The 2001 Legislature approved Assembly Bill 555 that allows state and local governments, the Board of Regents, the state Department of Education and the Nevada Supreme Court to designate certain jobs as critical if there is a shortage of personnel to fill them.

The law permits people who fill such designated jobs -- oftentimes people who have retired -- to draw their pensions as well as their salaries.

The first use of the law, effective July 1, came Tuesday when the state Board of Examiners voted to designate 22 positions, including the job of Dick Kirkland, director of the state Department of Motor Vehicles and Public Safety.

Kirkland, who now earns $103,000 in his current position, will be able to draw more than $70,000 from the pension he accrued in his 29 years with the Reno Police Department.

Kirkland and Gov. Kenny Guinn said this law would permit the state to retain highly trained employees.

George Pyne, executive director of the public employees retirement system, said Wednesday that six or seven other states have similar laws but most are tailored to draw schoolteachers back into the classroom.

The law prior to AB555 allowed a government worker who was drawing a pension to return to a job at less than half time. And the individual was restricted to earning less than $16,000. If the pay exceeded that, the pension payments stopped.

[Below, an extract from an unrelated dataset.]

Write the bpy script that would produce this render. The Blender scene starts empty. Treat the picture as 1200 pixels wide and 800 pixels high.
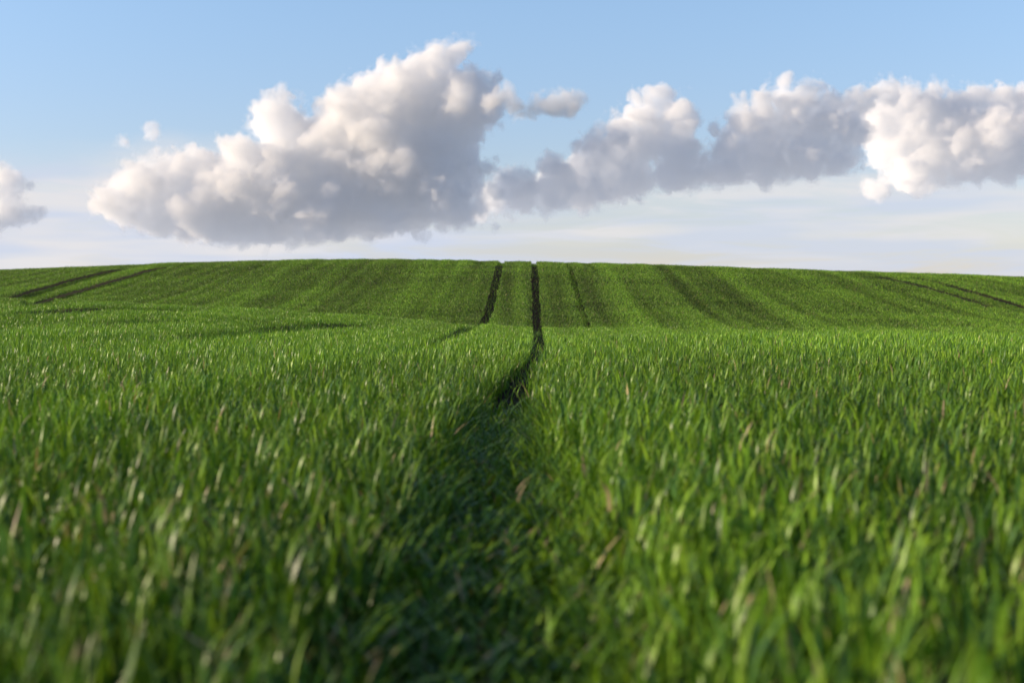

The law permitted a retired employee, however, to draw his full pension if he were elected to a state or local government job. That's what happened in the case of Kirkland. He ran for sheriff in Washoe County and was elected. So, he retired from the Reno Police Department with a pension of about $70,000.

His sheriff's pay was $78,000 and he was able to collect his pension for a package of close to $150,000. When he was hired by the state, he lost his pension and drew only the salary then of about $95,000.

Pyne said this new law has limitations. It only applies to workers who are fully eligible to draw retirement.

For instance, a regular government worker, to be eligible to take advantage of the double-dipping law, would have to have five years of service and be 65 years or older, have 10 years of service at 60 or older or have 30 years of service at any age.

The qualifications for double-dipping for police or firemen are five years of service at 65 or older, 10 years of service at 55 or older; 20 years of service at 50 or 25 years of service at any age.

"They must meet those minimum qualifications and the employers must determine there is a critical labor shortage position," said Pyne, whose agency drew up the bill.

In 1999, Assembly Bill 74 was introduced in the Legislature to permit the Colleges of Education at UNLV and UNR to use this double-dipping procedure to recruit retired professors. That bill passed, permitting the schools to use this for two years, said Pyne. In addition, it required the retirement system to do a study on expanding the law.

That resulted in AB555 that will expire in 2005. Pine said nobody knows if this new law will have an impact on the retirement fund. It may encourage people to retire earlier and then get hired back, he said.

But there's no estimate yet on how many people will take advantage of the new law.

"There is a big interest in the Clark County School District," he said. There has been a need for special education and speech teachers and counselors. And he expects quite a few individuals to apply from that school district.

A person, who retires and then goes back on the job has the option to re-enroll in the pension system. If the individual does re-enroll and starts paying the monthly premiums, then he or she would start to earn higher retirement benefits.

At present, a government employee is credited with 2.5 percent of his salary for each year of service, toward his pension. For example, an employee who worked 20 years and retired would earn 50 percent of his highest pay for retirement.

Under the new law, the employee who retired and returned to work could continue to add years to his retirement check. But the new added benefit would not be calculated until he retired a second time. They would not be receiving an additional 2.5 percent increase each year they were on the job.